December 2022. I gaze out of the window and I feel like weeping – a layer of snow has fallen in this small European town. I look out through the rainwashed windows and the tears are already rolling down my face. What on earth is happening to me? What is it about the snow – the day, filled with an extraordinary otherworldly light – the wood that climbs the sides of the small hills that crowd in on the single street of this funny little place? I can’t work it out.

Only when I begin writing this text does some measure of understanding come: I was crying because it was the same snow, the snow we have at home, although I haven’t had a home for a long time now, and probably won’t ever have one again. And almost nothing remains of my home town, because the Russians have violated it, disfigured it. But the snow remains, and here it is, right here.

Snow is here. And now I smile suddenly and I see that the tears were tears of joy and not of grief. You see, the snow is here! And no Russians can ever take that away. It isn’t just any old snow, it’s the very same snow! The snow of my childhood and youth, of my more mature years which are rapidly disappearing into the past. It has come down to me to offer me support, to sustain me. To allow me to understand that life continues, and nothing ever comes to an end.

Every object of your love becomes immortal. Even if it can be physically destroyed, you can’t destroy the image, you can’t destroy love itself. And life is indestructible while we continue to love. While we are loved. While the snow falls. While there is light.

We can never know what sort of a life we lead: we often understand the reactions of our psyche – its dark and light shades, by which we apprehend episodes in our own lives – as if they were the authentic meaning of what has happened. But it isn’t so – meaning can’t be derived from mood. The meaning of our lives isn’t simply revealed to us, we create it with our conscious actions. Meaning itself is not in the facts or the episodes of life. You can cry with joy or hide your tears in laughter. But to understand exactly what is happening to you, and why, you need to create. Yes, to create – to embody what you see, feel and know. To pour your interior life into words, colour and sound.

In order to understand the meaning of the snow and my tears I had to write this text as anyone who feels the gift of the word in themselves should reach beyond the meaning to the word. To the word which is born in us when we begin to be conscious we are living, alive.

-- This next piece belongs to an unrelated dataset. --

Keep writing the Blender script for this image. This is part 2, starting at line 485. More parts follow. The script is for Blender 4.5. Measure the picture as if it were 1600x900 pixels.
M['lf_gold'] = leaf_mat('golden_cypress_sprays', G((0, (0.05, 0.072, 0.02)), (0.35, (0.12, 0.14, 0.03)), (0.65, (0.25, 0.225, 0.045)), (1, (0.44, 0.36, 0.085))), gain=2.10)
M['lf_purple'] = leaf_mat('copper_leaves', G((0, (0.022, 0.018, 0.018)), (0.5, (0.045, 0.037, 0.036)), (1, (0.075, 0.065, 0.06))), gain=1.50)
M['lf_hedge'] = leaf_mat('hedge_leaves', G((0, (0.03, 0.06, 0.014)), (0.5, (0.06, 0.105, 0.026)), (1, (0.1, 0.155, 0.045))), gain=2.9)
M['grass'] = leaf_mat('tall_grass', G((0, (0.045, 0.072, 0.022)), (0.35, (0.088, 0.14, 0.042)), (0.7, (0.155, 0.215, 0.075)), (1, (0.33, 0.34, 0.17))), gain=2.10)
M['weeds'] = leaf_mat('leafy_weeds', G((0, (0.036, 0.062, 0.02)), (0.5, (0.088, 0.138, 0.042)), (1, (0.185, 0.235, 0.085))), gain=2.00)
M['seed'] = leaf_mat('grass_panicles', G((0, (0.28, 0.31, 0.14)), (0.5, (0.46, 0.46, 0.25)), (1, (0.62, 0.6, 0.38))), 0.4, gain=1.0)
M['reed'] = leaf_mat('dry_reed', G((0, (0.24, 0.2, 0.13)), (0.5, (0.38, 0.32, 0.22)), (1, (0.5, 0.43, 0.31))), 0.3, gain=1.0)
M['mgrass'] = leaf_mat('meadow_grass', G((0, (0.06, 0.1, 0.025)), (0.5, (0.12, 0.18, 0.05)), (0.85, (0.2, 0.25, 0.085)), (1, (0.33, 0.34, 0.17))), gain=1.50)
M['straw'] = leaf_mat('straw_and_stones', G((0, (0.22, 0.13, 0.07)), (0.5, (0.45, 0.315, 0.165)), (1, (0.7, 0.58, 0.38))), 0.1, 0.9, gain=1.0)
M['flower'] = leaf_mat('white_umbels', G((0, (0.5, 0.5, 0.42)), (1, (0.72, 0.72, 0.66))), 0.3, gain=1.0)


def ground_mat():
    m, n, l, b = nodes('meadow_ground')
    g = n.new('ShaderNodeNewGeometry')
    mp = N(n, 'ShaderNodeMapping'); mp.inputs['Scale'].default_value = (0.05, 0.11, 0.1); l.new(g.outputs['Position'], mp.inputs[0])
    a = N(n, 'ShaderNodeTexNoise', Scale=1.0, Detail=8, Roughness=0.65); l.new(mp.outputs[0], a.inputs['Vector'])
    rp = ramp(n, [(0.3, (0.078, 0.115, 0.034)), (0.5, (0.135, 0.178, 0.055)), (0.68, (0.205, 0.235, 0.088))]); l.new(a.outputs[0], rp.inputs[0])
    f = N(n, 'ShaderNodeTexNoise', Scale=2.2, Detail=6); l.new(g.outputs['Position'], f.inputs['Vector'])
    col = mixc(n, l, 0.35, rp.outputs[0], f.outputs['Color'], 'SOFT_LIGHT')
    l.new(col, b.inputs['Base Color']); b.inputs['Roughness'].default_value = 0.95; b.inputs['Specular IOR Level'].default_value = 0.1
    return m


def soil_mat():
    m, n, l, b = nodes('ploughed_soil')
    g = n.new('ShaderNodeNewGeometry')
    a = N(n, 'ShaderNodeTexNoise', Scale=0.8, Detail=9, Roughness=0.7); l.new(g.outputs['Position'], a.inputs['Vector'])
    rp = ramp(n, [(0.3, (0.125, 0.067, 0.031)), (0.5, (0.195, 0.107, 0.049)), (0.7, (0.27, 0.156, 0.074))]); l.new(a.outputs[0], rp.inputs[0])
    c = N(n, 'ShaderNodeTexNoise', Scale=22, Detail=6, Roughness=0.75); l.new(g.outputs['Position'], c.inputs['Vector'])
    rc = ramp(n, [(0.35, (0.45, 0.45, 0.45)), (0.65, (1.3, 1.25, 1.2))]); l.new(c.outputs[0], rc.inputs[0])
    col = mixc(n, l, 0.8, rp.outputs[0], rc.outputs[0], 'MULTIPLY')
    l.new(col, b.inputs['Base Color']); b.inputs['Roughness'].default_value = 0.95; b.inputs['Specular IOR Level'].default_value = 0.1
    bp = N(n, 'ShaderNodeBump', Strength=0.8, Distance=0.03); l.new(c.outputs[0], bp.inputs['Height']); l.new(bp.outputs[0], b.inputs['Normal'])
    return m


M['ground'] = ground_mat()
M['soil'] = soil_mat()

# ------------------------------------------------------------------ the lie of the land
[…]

This was a simply diary entry at its start, a straightforward setting down of what was going on. But if it is done honestly then something living and troubled will always come to the surface, refusing to be straightforwardly set down – requiring some special spiritual and literary efforts to bring it to life on the page. Those same efforts that can be brought forth by anyone who finds themselves pulled along by the stream of utterly mysterious events which is life.